■■■「THE LOOP ザ・ループ ~永遠の夏休み~」■■■
(35点/サスペンス)
クレアらの大学生8人は、夏休みを利用して森の中にある友達の別荘へと遊びに行くこととなる。
しかし、道中の夜道で人を避けようとした拍子に軽い事故を起こしてしまい森の中で車が故障。
残りの別荘までの道を歩くことになってしまう。
無人の別荘になんとか辿り着いた彼らは、友人が居ない事を不審に思いつつもパーティを楽しむが、翌日に近くの廃鉱に探検に入ったTJとレックスが坑道の奥で自分たちの死体らしきものを発見。
最初はタチの悪いイタズラだと考えるが、坑道に残された『これは1回目だ』とか『悪循環を断て』という謎のメッセージに、霊感の強いローズが奇妙な幻覚を見たりという現象が相次いだ事から、何か異常な事態が発生しているのでは無いかと考えるようになり…
時間のループする謎の現象に巻き込まれた若者たちが悪循環による『死の連鎖』から逃れようとするという、SF風味のサスペンスホラー映画。
いわゆる『時間ループもの』のサスペンスホラーなのですが、ぶっちゃけた感想を言ってしまうと『うーん、これは…』という感じの作品ですね。
なんというか『時間がループしている』と言う特性が上手く活かせてないというか、時間がループしてる意味があんまり無いようなお話というか…
ストーリーとしてはサスペンスホラーの体裁を取った物語で、『時間のループ』を起点として『彼らはどうして死ぬ事になってしまったのか?』というような要素の謎解きをメインにお話が進んでいくのですが、その要素に関しては割とシッカリと謎が解明されており『ああ、なるほど!』と納得の行くような展開にはなっています。
確かにその部分の謎解きに関してはそこそこ面白いのですが…うーん……
以下、思いっきりネタバレになる事を覚悟で感想を書いてしまいますが…
****以下ネタバレ含む****
何が困るかって『死の連鎖』の謎はともかく、本編内で『何で彼らの時間がループしているのか』に関する謎が全く解明されていないのですよ。
そのお陰で見終わった後に謎が全て解明されたとしても、どうにもスッキリしない映画になっています。
ラストのオチも『何となく分かったようなオチ』にはなっているのですが、もし『悪循環』の死のループを上手く断ち切ったとして、そのあと彼らの『時間のループ』がどうなってしまうのかが意味不明。
だいたい『1回目のループ』とか『2回目以降』とかって設定が出てきて途中で自分の死体を見つけたりするのですが、じゃあループを繰り返す度に『同じ時間軸内に同じ人物の人数が増えていく』って事なの?
だとするとラストで閉じ込められてた人とか、何人も居る事になっちゃうし死体も回を重ねる毎に増えていかないとおかしい気がするんだけど、流石に色々とツッコミどころがありすぎでは?

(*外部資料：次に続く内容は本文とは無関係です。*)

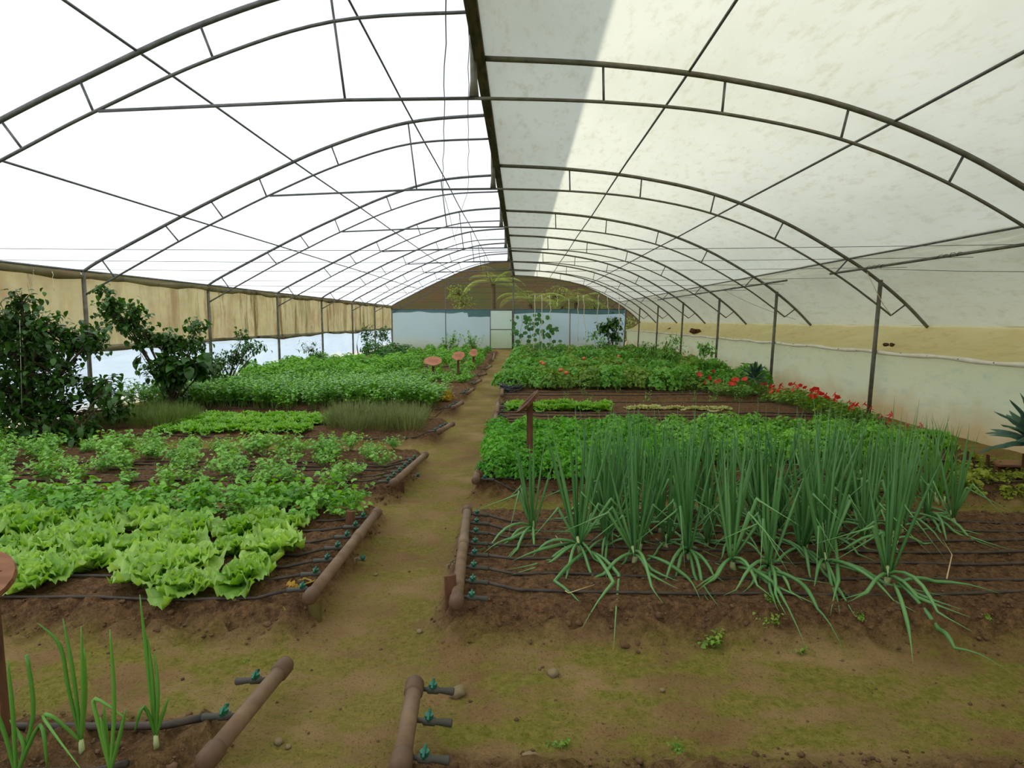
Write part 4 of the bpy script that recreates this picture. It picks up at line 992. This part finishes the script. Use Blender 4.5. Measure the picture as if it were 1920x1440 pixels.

なんか、その辺の事をイキオイで誤魔化そうとしてる感じの作りにはなっているのですが、流石にここまで矛盾点が多いと気にならざるを得ませんよ。
あと、問題点が設定のおかしさのツッコミどころだけならまだ良いのですが、8人のキャラクターが今ひとつ描き込み不足で誰が誰やら判然としなくなってしまう事やら、お話の核心である坑道のシーンが矢鱈と薄暗くて何が起こってるのやら分かり難い事やら、お話が盛り上がりだすまでが長すぎてダレてしまうところやら…
諸々のツッコミどころや問題点が多すぎて、なんというか『どうにも残念な作品』って感じの内容でしたよ。
総評としましては、やりたい事は分かるんですが全体的に『なんだかなぁ…』としか言いようが無いような映画という感じです。
時間ループものに『死の連鎖』を組み込もうとしたアイデアは悪く無いとは思うのですが、監督はこの脚本を読んで色々と疑問を感じなかったのでしょうかね?
とりあえず時間ループものが大好きで『気になっている』というのであれば観るのを止めるほどでは無いですが、他にも時間ループものの作品は良作が多いですし、『敢えて本作をオススメするほどの要素は無いかなぁ?』ってのが正直なところでしたよ。